In seguito, aiutato anche da associazioni locali, Earl dà vita al famoso “THE GOAT TOURNAMENT WALK AWAY FROM DRUGS”, torneo cestistico dal nome eloquente. Viene ingaggiato anche come allenatore di una squadra giovanile che porta, nell’anno della sua gestione, al titolo per la prima volta nella sua storia. Moltissimi giornalisti e cronisti in quegli anni si spingevano a Manhattan, all’incrocio tra la Amsterdam Av. e la Novantanovesima Strada per farsi raccontare la sua vita e magari riuscire a pubblicare qualche aneddoto inedito. Earl era riuscito a raddrizzarsi, era riuscito a lasciarsi alle spalle i momenti bui e a ritrovare la gioia di vivere che voleva trasmettere ai giovani newyorkesi.

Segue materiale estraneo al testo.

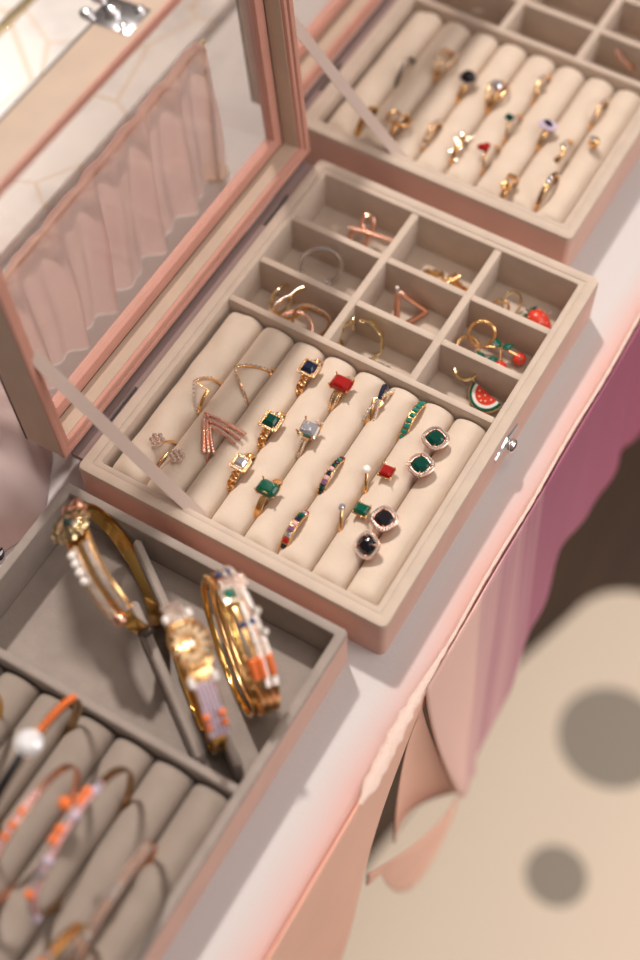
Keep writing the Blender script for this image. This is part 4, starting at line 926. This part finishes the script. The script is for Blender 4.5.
loft(bm, [[mt @ Vector((x * s, y * s, z)) for x, y in crr] for s, z in ((0.9, -0.001), (1, 0.0004), (0.9, 0.0014), (0.7, 0.0010), (0.5, 0.0026), (0.2, 0.0034))], cap0=True, cap1=True); md_ = obj('medallion', bm, M['pale'], t)
bm = BM(); stone_cut(bm, sup(0.0022, 0.0022, 2, 12), 0.0014, mt @ Matrix.Translation((0.0, 0, 0.0034))); obj('stone', bm, M['darkgreen'], md_, flat=True)
bm = BM(); ico(bm, mt @ Vector((0.0035, 0.003, 0.0036)), 0.0014, 1); obj('crystal', bm, M['clear'], md_, flat=True)
for dd, yy in ((-46, -0.003), (-52, 0.001), (66, -0.002)):
    bm = BM(); ico(bm, on(RB, dd, yy, .001), 0.0034, 2, (1, 1, .7)); obj('leaf_ornament', bm, M['rose'], t)
bm = BM(); mt = mat_on(RB - .001, 104, 0, 0.0); 
bx0 = BM(); box(bx0, -0.004, 0.004, -0.0034, 0.0034, -0.0016, 0.0022, 0.0005); bx0.transform(mt); obj('clasp', bx0, M['steel'], t); bm.free()
# 2: sunflower bangle between the strips
RB = 0.0345
t = thing('bangle', 'gold bangle with an oval sunflower motif between the two divider strips', 'bangle', (0.1130, -0.0668, TF + RB), bangle_rot((0.80, -0.60), -2), BG)
bm = BM(); hoop(bm, RB - .001, lambda d: 0.0062, 0.0014, None, 70, 300, 90); obj('back_band', bm, M['deep'], t)
bm = BM(); hoop(bm, RB - .001, lambda d: 0.0098 if abs(d) > 24 else 0.0118, 0.0018, None, -62, 72, 60); obj('front_band', bm, M['gold'], t)
crystals_on(t, RB + .0002, frange(-60, -26, 15), (-0.0036, -0.0018, 0, 0.0018, 0.0036), 0.0009, 'pave'); crystals_on(t, RB + .0002, frange(28, 70, 17), (-0.0034, -0.0017, 0.0, 0.0017, 0.0034), 0.0009, 'lilac')
crystals_on(t, RB + .0006, (-30, -27, 24, 27), (-0.0050, 0.0052), 0.0018, 'pearl', 'pearl_bead')
crystals_on(t, RB + .0004, frange(52, 60, 2), (-0.0036, 0.0036), 0.0019, 'amber', 'orange_stone')
mt = mat_on(RB, 0, 0, 0.0014); bm = BM()
for j in range(14):
    a = 2 * PI * j / 14; c = Vector((0.0074 * math.cos(a), 0.0052 * math.sin(a), 0.0010))
    q_ = Quaternion((0, 0, 1), math.atan2(0.0046 * math.sin(a), 0.0072 * math.cos(a))); mm_ = mt @ Matrix.Translation(c) @ q_.to_matrix().to_4x4() @ Matrix.Diagonal((0.0034, 0.0010, 0.0014, 1))
    bmesh.ops.create_icosphere(bm, subdivisions=2, radius=1, matrix=mm_)
obj('sunflower', bm, M['matte'], t)
bm = BM(); ol = sup(0.0112, 0.0082, 2.6, 40); tube(bm, [mt @ Vector((x, y, 0.0002)) for x, y in ol], 0.0008, 6, closed=True); obj('sunflower_rim', bm, M['gold'], t)
bm = BM(); ico(bm, mt @ Vector((0, 0, 0.0016)), 0.0019, 1); obj('centre_stone', bm, M['clear'], t, flat=True)
bm = BM(); box(bm, -0.005, 0.005, -0.0034, 0.0034, -0.0016, 0.0020, 0.0005); bm.transform(mat_on(RB - .001, 150, 0, 0)); obj('clasp', bm, M['steel'], t)
# 3: stack of two joined crystal bangles
for i, (off, labx, main) in enumerate(((Vector((0.1225, -0.0400, 0)), 'wide gold bangle with square teal halo and crystal rows, right one in the tray', True), (Vector((0.1175, -0.0455, 0)), 'slim plain gold bangle pressed against the wide crystal bangle', False))):
    RB = 0.0340 if main else 0.0332
    t = thing('bangle', labx, 'bangle', (off.x, off.y, TF + RB), bangle_rot((0.80, -0.60), -3), BG)
    if main:
        for y, m_, ww in ((-0.0036, 'gold', 0.0024), (-0.0008, 'gold', 0.0032), (0.0025, 'gold', 0.0032)):
            bm = BM(); hoop(bm, RB - .001, ww, 0.0016, lambda d, y=y: y, 0, 360, 90); obj('band', bm, M[m_], t)
        crystals_on(t, RB + .0002, frange(-66, 62, 52), (-0.0012, -0.0002, 0.0020, 0.0032), 0.0009, 'pave'); crystals_on(t, RB + .0005, frange(-28, -20, 3), (-0.0045, -0.0016, 0.0016, 0.0046), 0.0019, 'pave_rose', 'large_crystal')
        crystals_on(t, RB + .0003, frange(40, 52, 4), (-0.0050, -0.0016, 0.0028), 0.0018, 'amber', 'orange_stone'); crystals_on(t, RB + .0005, (6, 22), (0.0042,), 0.0021, 'pave', 'large_crystal'); crystals_on(t, RB + .0004, (-42, 12), (-0.0036, 0.001), 0.0014, 'blue', 'blue_stone')
        mt = mat_on(RB, -12, -0.0040, 0.0012)
        bm = BM(); box(bm, -0.0046, 0.0046, -0.0042, 0.0042, -0.0010, 0.0010, 0.0006); bm.transform(mt); sq = obj('square_mount', bm, M['pale'], t)
        bm = BM(); step_cut(bm, 0.0044, 0.0036, 0.0016, 0.1, mt @ Matrix.Translation((0, 0, 0.0012))); obj('stone', bm, M['teal'], sq, flat=True)
        bm = BM()
        for q in along(sup(0.0037, 0.0034, 8, 20), 16): ico(bm, mt @ Vector((q.x, q.y, 0.0012)), 0.0008, 1)
        obj('halo', bm, M['pave'], sq, flat=True)
    else:
        bm = BM(); hoop(bm, RB - .001, 0.0030, 0.0014, None, 0, 360, 90); obj('band', bm, M['deep'], t)
        crystals_on(t, RB, frange(-60, 60, 16), (0,), 0.0010, 'gold', 'beads')
# bangles on the tray's rolls
BG2 = 'bracelets laid over the tray rolls'
def roll_bangle(label, loc, R, lean, m, fw, deco, ell=1.0, yaw=0):
    t = thing('bangle', label, 'bangle', loc, bangle_rot((math.sin(R_(yaw)), math.cos(R_(yaw))), lean), BG2)
    if ell != 1.0: pass
    bmx = BM(); hoop(bmx, R - .0008, fw, 0.0014, None, 0, 360, 100, rf=lambda d: R * (ell - 1) * math.sin(R_(d)) ** 2); obj('band', bmx, M[m], t)
    return t
def ell_at(R, ell): return lambda d: R * (1 + (ell - 1) * math.sin(R_(d)) ** 2)
def deco(t, R, ell, angs, y, r, m, nm):
    f_ = ell_at(R, ell)
    if nm not in ('crystals', 'beads'):
        for d in angs: bmx = BM(); ico(bmx, on(f_(d), d, y), r, 2 if 'crystal' not in nm else 1); obj(nm, bmx, M[m], t, flat='crystal' in nm)
        return
    bmx = BM()
    for d in angs: ico(bmx, on(f_(d), d, y), r, 1)
    return obj(nm, bmx, M[m], t, flat=True)
# local x points along the rolls (+v) for yaw = 0
E_ = 1.14
t = roll_bangle('oval bangle with orange and white crystals leaning on the middle tray rolls', (0.1140, -0.1510, 0.0430), 0.0300, -1, 'bronze', lambda d: 0.0040, None, E_)
deco(t, 0.0304, E_, frange(-84, 34, 34), -0.0010, 0.0014, 'blush', 'crystals'); deco(t, 0.0304, E_, frange(-84, 34, 34), 0.0011, 0.0013, 'pave', 'crystals'); deco(t, 0.0308, E_, [22, 14, -12, -20, -64], 0.0012, 0.0024, 'amber', 'orange_stone'); deco(t, 0.0310, E_, [2, 27, -96, -88, -34], -0.0010, 0.0020, 'lilac', 'lilac_stone'); deco(t, 0.0312, E_, [30, -44], 0.0, 0.0027, 'clear', 'large_crystal'); deco(t, 0.0312, E_, [6], 0.0055, 0.0030, 'amber', 'orange_stone')
t = roll_bangle('slim bangle with peach crystals just left of the oval orange bangle', (0.0935, -0.1600, 0.0430), 0.0290, 2, 'rose', lambda d: 0.0036, None, E_)
deco(t, 0.0293, E_, frange(-80, 20, 24), 0.0, 0.0015, 'blush', 'crystals'); deco(t, 0.0296, E_, [-10, -20, 2], 0.0, 0.0018, 'amber', 'orange_stone')
t = roll_bangle('rose gold pave bangle over the right-hand tray rolls', (0.1385, -0.1660, 0.0385), 0.0260, 8, 'copper', lambda d: 0.0046, None, E_)
deco(t, 0.0263, E_, frange(-90, 58, 44), -0.0012, 0.0012, 'pave_rose', 'crystals'); deco(t, 0.0263, E_, frange(-90, 58, 44), 0.0012, 0.0012, 'pave_rose', 'crystals'); deco(t, 0.0268, E_, [6, -2, -40], 0.0, 0.0022, 'pave', 'large_crystal')
t = roll_bangle('bangle with one big white sparkling stone at the left edge', (0.0765, -0.1360, 0.0430), 0.0300, 8, 'bronze', lambda d: 0.0044, None, E_)
deco(t, 0.0303, E_, frange(18, 66, 9), 0.0, 0.0017, 'amber', 'crystals')
bm = BM(); stone_cut(bm, sup(0.0060, 0.0060, 2, 14), 0.0032, mat_on(0.0310, 2, 0, 0.0016)); o = obj('large_stone', bm, M['brilliant'], t, flat=True); o['label'] = 'large round white stone'
bm = BM(); hoop(bm, 0.0306, 0.0038, 0.0012, None, -60, -6, 30, rf=lambda d: 0.0300 * (E_ - 1) * math.sin(R_(d)) ** 2); o = obj('dark_inlay', bm, M['blackplastic'], t); o['label'] = 'black enamel inlay'
t = roll_bangle('yellow gold bangle with orange stones at the bottom edge', (0.1340, -0.2090, 0.0400), 0.0270, 2, 'deep', lambda d: 0.0050, None, E_)
deco(t, 0.0274, E_, frange(-40, 60, 20), 0.0, 0.0020, 'gold', 'beads'); deco(t, 0.0279, E_, [2, -8, 12], 0.0, 0.0026, 'amber', 'orange_stone'); deco(t, 0.0280, E_, [22, -20], 0.0, 0.0020, 'clear', 'large_crystal')
t = roll_bangle('plain thick yellow gold bangle cut by the left edge of the view', (0.0430, -0.1480, 0.0400), 0.0275, 0, 'deep', lambda d: 0.0050, None, E_)
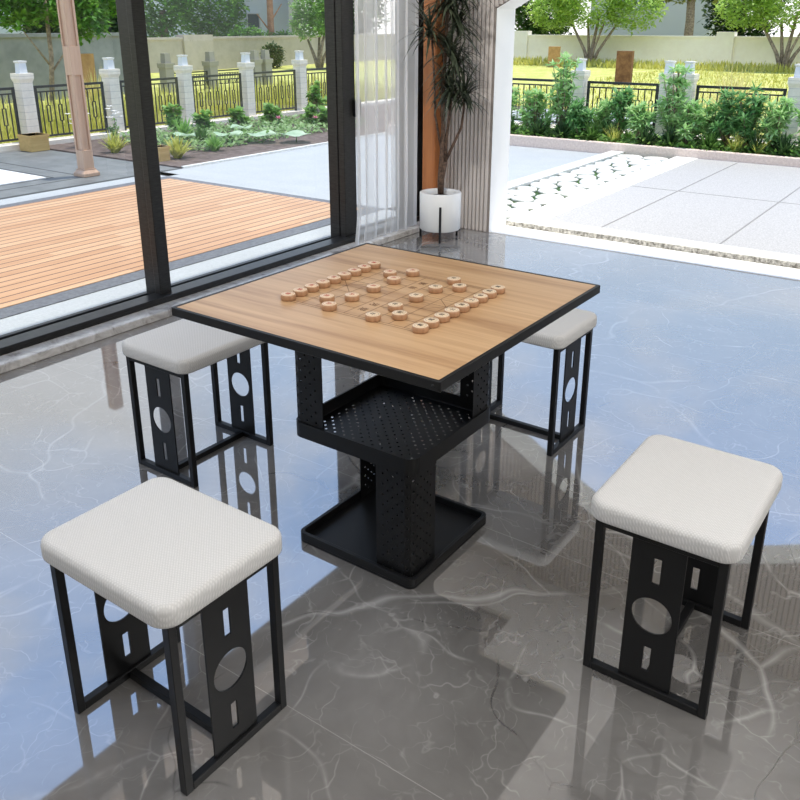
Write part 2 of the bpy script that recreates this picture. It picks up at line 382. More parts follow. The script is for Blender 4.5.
def perf(mb, nu, nv, cell, r, fn, phase=0):
    """perforated sheet: every other cell carries an octagonal hole; fn maps (u,v) to 3-D"""
    for i in range(nu):
        for j in range(nv):
            u0, v0 = i * cell, j * cell
            sq = [(u0, v0), (u0 + cell, v0), (u0 + cell, v0 + cell), (u0, v0 + cell)]
            edge = i in (0, nu - 1) or j in (0, nv - 1)
            if (i + j + phase) % 2 or edge:
                mb.add([fn(*p) for p in sq], [(0, 1, 2, 3)])
            else:
                cu, cv = u0 + cell / 2, v0 + cell / 2
                outp = [(u0, v0), (cu, v0), (u0 + cell, v0), (u0 + cell, cv), (u0 + cell, v0 + cell), (cu, v0 + cell), (u0, v0 + cell), (u0, cv)]
                inp = [(cu + r * math.cos(R(225 + 45 * k)), cv + r * math.sin(R(225 + 45 * k))) for k in range(8)]
                vs = [fn(*p) for p in outp + inp]
                mb.add(vs, [(k, (k + 1) % 8, 8 + (k + 1) % 8, 8 + k) for k in range(8)])

# ------------------------------------------------------------------ camera
cam = bpy.data.cameras.new('camera'); co = bpy.data.objects.new('camera', cam); C.objects.link(co)
yaw, pitch = R(125.46879), R(-19.61477)
f = Vector((math.cos(pitch) * math.cos(yaw), math.cos(pitch) * math.sin(yaw), math.sin(pitch)))
r_ = Vector((math.sin(yaw), -math.cos(yaw), 0)); u_ = r_.cross(f)
co.matrix_world = Matrix(((r_.x, u_.x, -f.x, 1.27158), (r_.y, u_.y, -f.y, -1.75873), (r_.z, u_.z, -f.z, 1.44987), (0, 0, 0, 1)))
cam.sensor_width = 36; cam.sensor_fit = 'HORIZONTAL'; cam.lens = 833.24 / 800 * 36
cam.shift_y = -78.977 / 800; cam.clip_start = 0.02; cam.clip_end = 300
scn.camera = co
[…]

E’ il 15 maggio 1998, lo stesso giorno in cui è morto Frank Sinatra, che si spegne anche lui, il “RE BUONO”, “L’UNICO UOMO CHE POTEVA ANDARE IN GIRO PER HARLEM SENZA UN PENNY IN TASCA ED AVERE CIO’ CHE VOLEVA”, il “RE DI HARLEM”, “LA CAPRA”, “THE GOAT”, per colpa di un arresto cardiaco causato da quell’aorta tumefatta dai troppi stravizi degli anni passati. I conoscenti e gli amici più stretti amano ricordare Earl durante le partite al Rucker Park, quando volava a canestro ridicolizzando l’avversario di turno, e raccontano che Earl aveva avuto un solo grande rammarico durante la sua vita da cestista: voleva sedersi sul ferro del canestro durante una partita..non ce la fece soltanto per pochi centimetri.

Il suo spirito regna ancora su tutta Harlem. Jordan? Johnson? Chamberlain? Jabbar? Nossignori. Se chiedete a New York: “Chi è stato il migliore di tutti?” vi risponderanno con un altro nome. L’unico possibile. the Goat.